How can "there's $\le$ 1 girl in the family" be independent from "the family has children of both genders"?
Solution 1:
Since you have already received two detailed correct answers I will try to address what I think might be confusing about the conditions in this question.
You are given two events, one of them $B$ is gender-indifferent (it describes an event which says the same thing about both genders), whereas the other one, $A$, breaks the gender symmetry, and it seems intuitively impossible for two such events to be independent.
However, in the specific conditions of the question it is worth noting that the complement of $A$ is the event in which the family has at least two daughters, which is the same as saying it has at most one son, and is therefore the same as $A$ after switching the genders. So whether $A$ occurs or not is equivalent to choosing between two gender-symmetrical alternatives, and hence cannot change the probability of another, gender-symmetrical event, such as $B$.
Solution 2:
The two events are independent.
If two events $A$ and $B$ are independent, then by definition, $P(A\cap B)=P(A)\cdot P(B)$.

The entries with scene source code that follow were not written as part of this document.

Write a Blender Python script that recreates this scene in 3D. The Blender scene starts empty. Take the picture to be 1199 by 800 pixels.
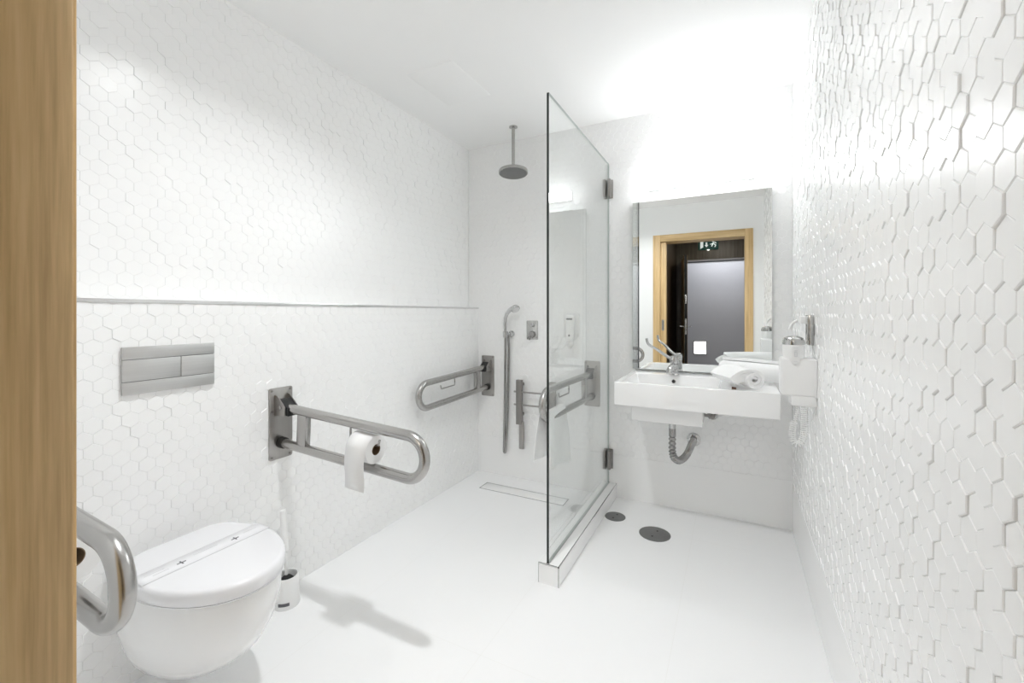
import bpy, bmesh, math, random
from mathutils import Vector, Matrix
PI = math.pi
S = bpy.context.scene
COL = S.collection
R = random.Random(7)

# ------------------------------------------------------------------ room figures (metres; camera stands at x=0, y=0)
D = 2.87            # back wall
XU = -1.8525        # upper side wall
XL = -1.76          # lower, thicker part of that wall
XR = 0.292          # wall with the hair dryer
H = 2.5
LEDGE = 1.263
YF = 0.241          # room face of the door wall

# ------------------------------------------------------------------ materials
def newmat(name):
    m = bpy.data.materials.new(name); m.use_nodes = True
    nt = m.node_tree
    return m, nt, nt.nodes['Principled BSDF']

def mat(name, col, rough=.5, metal=0., spec=.5, bump=None, sheen=0., coat=0.):
    m, nt, b = newmat(name)
    b.inputs['Base Color'].default_value = (*col, 1)
    b.inputs['Roughness'].default_value = rough
    b.inputs['Metallic'].default_value = metal
    b.inputs['Specular IOR Level'].default_value = spec
    if sheen: b.inputs['Sheen Weight'].default_value = sheen
    if coat: b.inputs['Coat Weight'].default_value = coat
    if bump:
        sc, st, dist = bump
        tc = nt.nodes.new('ShaderNodeTexCoord')
        n = nt.nodes.new('ShaderNodeTexNoise'); n.inputs['Scale'].default_value = sc; n.inputs['Detail'].default_value = 4
        bp = nt.nodes.new('ShaderNodeBump'); bp.inputs['Strength'].default_value = st; bp.inputs['Distance'].default_value = dist
        nt.links.new(tc.outputs['Object'], n.inputs['Vector'])
        nt.links.new(n.outputs['Fac'], bp.inputs['Height']); nt.links.new(bp.outputs['Normal'], b.inputs['Normal'])
    return m

def emit(name, col, strength):
    m, nt, b = newmat(name)
    b.inputs['Base Color'].default_value = (*col, 1)
    b.inputs['Emission Color'].default_value = (*col, 1)
    b.inputs['Emission Strength'].default_value = strength
    return m

def wood(name, c1, c2, c3, rough=.45, axis='z', freq=1.0, grain=1.0):
    m, nt, b = newmat(name); N = nt.nodes; L = nt.links
    tc = N.new('ShaderNodeTexCoord'); mp = N.new('ShaderNodeMapping')
    sc = {'z': (38, 38, 1.3), 'x': (1.3, 38, 38), 'y': (38, 1.3, 38)}[axis]
    mp.inputs['Scale'].default_value = tuple(v*freq for v in sc)
    L.new(tc.outputs['Object'], mp.inputs['Vector'])
    n1 = N.new('ShaderNodeTexNoise'); n1.inputs['Scale'].default_value = 1.; n1.inputs['Detail'].default_value = 6; n1.inputs['Roughness'].default_value = .6
    L.new(mp.outputs['Vector'], n1.inputs['Vector'])
    mp2 = N.new('ShaderNodeMapping'); mp2.inputs['Scale'].default_value = tuple(v*freq*5 for v in sc)
    L.new(tc.outputs['Object'], mp2.inputs['Vector'])
    n2 = N.new('ShaderNodeTexNoise'); n2.inputs['Scale'].default_value = 1.; n2.inputs['Detail'].default_value = 3
    L.new(mp2.outputs['Vector'], n2.inputs['Vector'])
    mx = N.new('ShaderNodeMath'); mx.operation = 'MULTIPLY_ADD'; mx.inputs[1].default_value = .35*grain
    L.new(n2.outputs['Fac'], mx.inputs[0]); L.new(n1.outputs['Fac'], mx.inputs[2])
    cr = N.new('ShaderNodeValToRGB')
    e = cr.color_ramp.elements
    e[0].position = .48; e[0].color = (*c1, 1); e[1].position = .86; e[1].color = (*c3, 1)
    k = e.new(.66); k.color = (*c2, 1)
    L.new(mx.outputs[0], cr.inputs['Fac']); L.new(cr.outputs['Color'], b.inputs['Base Color'])
    b.inputs['Roughness'].default_value = rough
    bp = N.new('ShaderNodeBump'); bp.inputs['Strength'].default_value = .15; bp.inputs['Distance'].default_value = .001
    L.new(n2.outputs['Fac'], bp.inputs['Height']); L.new(bp.outputs['Normal'], b.inputs['Normal'])
    return m

def steel(name, col, rough, stretch=(3, 3, 260)):
    m, nt, b = newmat(name); N = nt.nodes; L = nt.links
    b.inputs['Metallic'].default_value = 1
    tc = N.new('ShaderNodeTexCoord'); mp = N.new('ShaderNodeMapping'); mp.inputs['Scale'].default_value = stretch
    n = N.new('ShaderNodeTexNoise'); n.inputs['Scale'].default_value = 1; n.inputs['Detail'].default_value = 3
    L.new(tc.outputs['Object'], mp.inputs['Vector']); L.new(mp.outputs['Vector'], n.inputs['Vector'])
    mr = N.new('ShaderNodeMapRange'); mr.inputs['To Min'].default_value = rough-.03; mr.inputs['To Max'].default_value = rough+.04
    L.new(n.outputs['Fac'], mr.inputs['Value']); L.new(mr.outputs['Result'], b.inputs['Roughness'])
    cr = N.new('ShaderNodeValToRGB')
    cr.color_ramp.elements[0].position = .3; cr.color_ramp.elements[0].color = (*[c*.96 for c in col], 1)
    cr.color_ramp.elements[1].position = .7; cr.color_ramp.elements[1].color = (*[min(1, c*1.03) for c in col], 1)
    L.new(n.outputs['Fac'], cr.inputs['Fac']); L.new(cr.outputs['Color'], b.inputs['Base Color'])
    return m

M = {}
M['tile'] = mat('glazed_tile', (.915, .916, .914), .27, spec=.5)
M['smooth_tile'] = mat('smooth_tile', (.915, .916, .914), .25)
M['paint'] = mat('white_paint', (.90, .903, .90), .6, bump=(220, .05, .001))
M['ceiling'] = mat('ceiling_paint', (.925, .926, .924), .75, bump=(160, .05, .001))
M['steel'] = steel('brushed_steel', (.45, .44, .427), .27)
M['tube'] = mat('satin_steel_tube', (.46, .45, .438), .25, 1)
M['steel_plate'] = steel('brushed_steel_plate', (.39, .375, .36), .34, (200, 200, 4))
M['dark_steel'] = steel('dark_steel', (.30, .285, .27), .38)
M['flush_steel'] = steel('satin_steel', (.62, .618, .612), .42, (160, 4, 160))
M['chrome'] = mat('chrome', (.56, .56, .56), .06, 1)
M['chrome_soft'] = mat('satin_chrome', (.52, .52, .51), .18, 1)
M['ribbed'] = mat('ribbed_chrome', (.36, .355, .35), .22, 1)
M['disc'] = steel('grey_drain_metal', (.26, .26, .26), .45, (40, 40, 40))
M['ceramic'] = mat('ceramic', (.90, .90, .90), .07, spec=.5, coat=.3)
M['lid'] = mat('lid_plastic', (.87, .87, .892), .22)
M['paper'] = mat('paper', (.91, .91, .91), .9, bump=(300, .15, .001))
M['band'] = mat('band_paper', (.885, .885, .905), .5)
M['card'] = mat('cardboard', (.20, .135, .08), .9)
M['towel'] = mat('terry', (.945, .945, .945), 1., spec=.1, bump=(420, .6, .003), sheen=.3)
M['plastic'] = mat('white_plastic', (.86, .86, .855), .3)
M['plastic_pale'] = mat('pale_plastic', (.80, .80, .80), .35)
M['rubber'] = mat('black_rubber', (.012, .012, .012), .5)
M['black'] = mat('black_hole', (.01, .01, .01), .7)
M['grey_print'] = mat('grey_print', (.12, .12, .13), .6)
M['pale_print'] = mat('pale_print', (.68, .68, .69), .6)
M['grout'] = mat('grey_sealant', (.42, .42, .415), .6)
M['brown_tag'] = mat('brown_tag', (.13, .075, .055), .8)
M['oak'] = wood('oak', (.50, .335, .155), (.66, .46, .225), (.77, .565, .30))
M['oak_x'] = wood('oak_cross', (.44, .295, .135), (.60, .42, .205), (.70, .52, .28), axis='x')
M['walnut'] = wood('dark_walnut', (.028, .019, .012), (.048, .034, .022), (.08, .058, .038), .35)
M['walnut_lit'] = wood('walnut_lit_copy', (.07, .058, .04), (.10, .085, .06), (.14, .12, .085), .4)  # brighter walnut copy for the entrance wall, its lighting put into the colour
M['hallgrey'] = mat('grey_lacquer', (.50, .50, .535), .25)
M['hallfloor'] = mat('grey_carpet', (.34, .335, .33), .95, bump=(300, .5, .003))
M['strip'] = mat('polished_strip', (.80, .80, .80), .22, 1)
M['mirror'] = mat('mirror_silver', (.93, .945, .935), .0, 1)
M['mirror_edge'] = mat('mirror_edge', (.25, .30, .28), .2)
M['glass_edge'] = mat('glass_edge', (.008, .011, .010), .12)
M['glass_rim'] = mat('glass_rim', (.42, .47, .45), .12)
M['lamp'] = emit('lamp_diffuser', (.968, .986, 1.), 16)
M['downlight'] = emit('downlight_lens', (.968, .986, 1.), 3)
M['exit_green'] = emit('exit_green', (.01, .05, .04), .25)
M['exit_white'] = emit('exit_white', (.75, .8, .78), .35)
M['steplight'] = emit('step_light', (1., 1., 1.), 2.0)

def glass():
    m = bpy.data.materials.new('clear_glass'); m.use_nodes = True
    nt = m.node_tree; N = nt.nodes; L = nt.links
    for n in list(N): N.remove(n)
    out = N.new('ShaderNodeOutputMaterial'); mix = N.new('ShaderNodeMixShader')
    tr = N.new('ShaderNodeBsdfTransparent'); tr.inputs['Color'].default_value = (.976, .986, .982, 1)
    gl = N.new('ShaderNodeBsdfGlossy'); gl.inputs['Roughness'].default_value = 0
    fr = N.new('ShaderNodeFresnel'); geo = N.new('ShaderNodeNewGeometry')
    mr = N.new('ShaderNodeMapRange'); mr.inputs['To Min'].default_value = 1.5; mr.inputs['To Max'].default_value = 1/1.5
    L.new(geo.outputs['Backfacing'], mr.inputs['Value']); L.new(mr.outputs['Result'], fr.inputs['IOR'])
    L.new(fr.outputs[0], mix.inputs[0]); L.new(tr.outputs[0], mix.inputs[1]); L.new(gl.outputs[0], mix.inputs[2])
    L.new(mix.outputs[0], out.inputs['Surface'])
    return m
M['glass'] = glass()

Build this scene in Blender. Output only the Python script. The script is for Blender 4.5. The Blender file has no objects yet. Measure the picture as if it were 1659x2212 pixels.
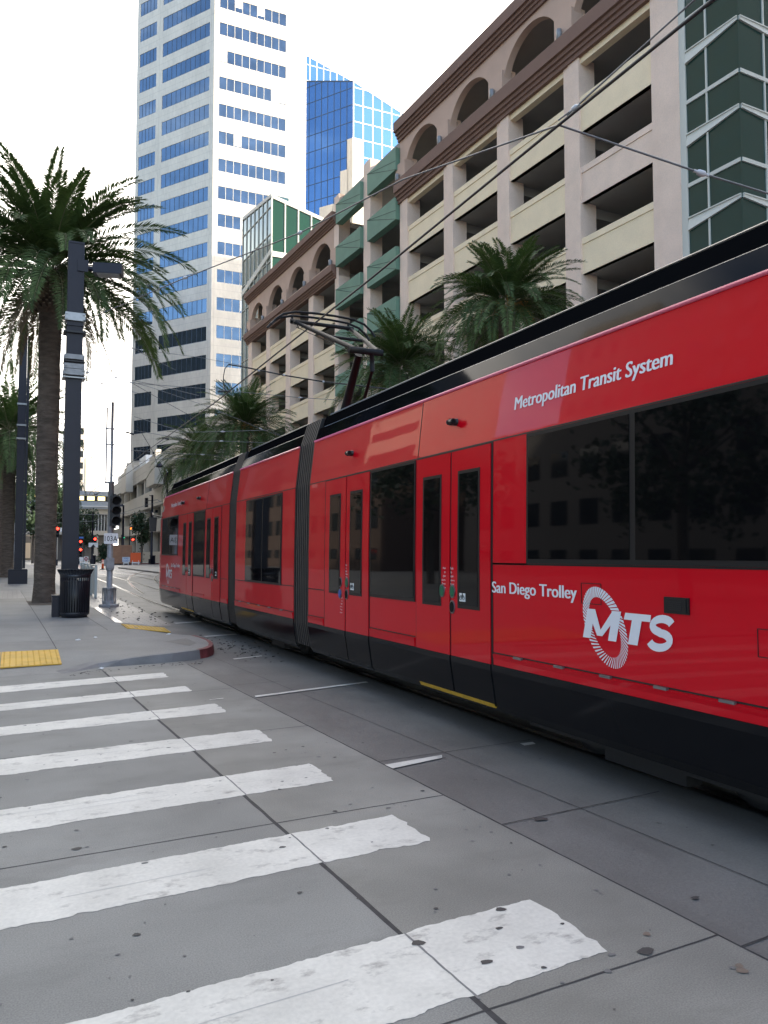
import bpy, math, random
from mathutils import Vector, Matrix
R = math.radians
PI = math.pi
random.seed(7)
sc = bpy.context.scene
COL = sc.collection

# ------------------------------------------------------------------ camera, sky, sun, exposure
F, PITCH, YAW, HC = 1720.0, R(3.08), R(24.93), 1.6
cam = bpy.data.cameras.new('camera')
cam.sensor_fit = 'VERTICAL'
cam.sensor_height = 36.0
cam.lens = 36.0 * F / 2212.0
cam.clip_start = 0.05
cam.clip_end = 4000
camo = bpy.data.objects.new('camera', cam)
COL.objects.link(camo)
camo.location = (0, 0, HC)
camo.rotation_euler = (R(90) + PITCH, 0, -YAW)
sc.camera = camo

SUN_AZ, SUN_EL = R(126), R(27)          # azimuth clockwise from +Y
w = bpy.data.worlds.new('World')
sc.world = w
w.use_nodes = True
nt = w.node_tree
nt.nodes.clear()
out = nt.nodes.new('ShaderNodeOutputWorld')
bg = nt.nodes.new('ShaderNodeBackground')
sky = nt.nodes.new('ShaderNodeTexSky')
sky.sky_type = 'NISHITA'
sky.sun_disc = False
sky.sun_elevation = SUN_EL
sky.sun_rotation = SUN_AZ
sky.air_density = 1.0
sky.dust_density = 1.6
sky.ozone_density = 1.2
bg.inputs[1].default_value = 0.15
# thin broken cloud, part of the sky itself
tc = nt.nodes.new('ShaderNodeTexCoord')
mp = nt.nodes.new('ShaderNodeMapping')
mp.inputs['Scale'].default_value = (1.0, 1.0, 2.6)
nz = nt.nodes.new('ShaderNodeTexNoise')
nz.inputs['Scale'].default_value = 3.1
nz.inputs['Detail'].default_value = 7
nz.inputs['Roughness'].default_value = 0.58
rp = nt.nodes.new('ShaderNodeValToRGB')
rp.color_ramp.elements[0].position = 0.55
rp.color_ramp.elements[0].color = (0, 0, 0, 1)
rp.color_ramp.elements[1].position = 0.74
rp.color_ramp.elements[1].color = (0.32, 0.32, 0.32, 1)
mx = nt.nodes.new('ShaderNodeMix')
mx.data_type = 'RGBA'
mx.inputs[7].default_value = (9.7, 9.1, 8.3, 1)
L = nt.links.new
L(tc.outputs['Generated'], mp.inputs[0])
L(mp.outputs[0], nz.inputs['Vector'])
L(nz.outputs['Fac'], rp.inputs[0])
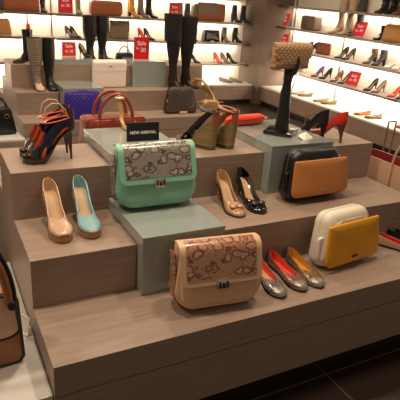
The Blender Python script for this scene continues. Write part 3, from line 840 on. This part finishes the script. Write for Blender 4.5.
# thin metal display frames standing on the floor
def frame(label, x, y, w, h, rz):
    t = thing('garment_rail_stand', label, 'metal frame', (x, y, 0), rz, 0, 'thin bronze display frames')
    for s in (-1, 1): mk('post', tube(bmesh.new(), [(s * w / 2, 0, 0), (s * w / 2, 0, h)], .006, 6), M['wood_heel'], t)
    mk('top_bar', tube(bmesh.new(), [(-w / 2, 0, h), (w / 2, 0, h)], .006, 6), M['wood_heel'], t)
    mk('foot', boxm(-w / 2 - .02, w / 2 + .02, -.05, .05, 0, .008), M['wood_heel'], t, smooth=False)
frame('thin bronze frame beyond the black and red pumps', 3.98, 3.60, .20, .27, 5)
frame('thin bronze frame behind the beige tote at the right', 2.50, 1.06, .07, .85, 0)

# ================================================================ far podium
F = 3.084
t = handbag('quilted_bag', 'purple quilted bag leaning on a glass block of the far podium', (.950, 3.225, T1), 4, M['purple'], W=.345, H=.245, D=.075, hand=M['purple_plain'], rise=.018, hr=.006, trim=M['purple_plain'], r1=.035, r2=.035, taper=.012, two=False, hw=.20, logo=M['silver'])
t = clutch('ivory_bag', 'large ivory leather bag leaning on the far podium top step', (1.33, 3.628, T2), 3, M['white_bag'], W=.345, H=.262, D=.06, cat='handbag', rb=.022, metal=None)
mk('flap', flap_mesh(.335, .06, .262, .10, .02), M['white_bag'], t)
mk('handle', tube(bmesh.new(), handle_arch(.055, .262, .018, -.03, .005), .006, 8), M['grey_dark'], t)
mk('logo_plate', boxm(-.018, .018, -.072, -.066, .205, .212), M['gold_metal'], t)
t = thing('woven_bag', 'dark brown woven bag on the lowest step of the far podium', 'handbag', (1.965, 3.295, T1), -2, -4)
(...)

The probability of $A$ (the family having at most one girl) is $1/2$, since there is one way to have no girls and three ways to have one girl in the family, out of the eight possible cases.
The probability of $B$ (the family has both genders) is $3/4$, since there are only two ways to have only one gender in the family, out of the eight cases.
The probability of $A\cap B$ (the family has at most one girl and has both genders) is $3/8$, since the three cases with one girl ensures the family has both genders.
Checking $P(A\cap B)=P(A)\cdot P(B)$, we have $3/8\overset{?}{=}(1/2)(3/4)$, which is true. Hence, by the definition of independent events, $A$ and $B$ are independent.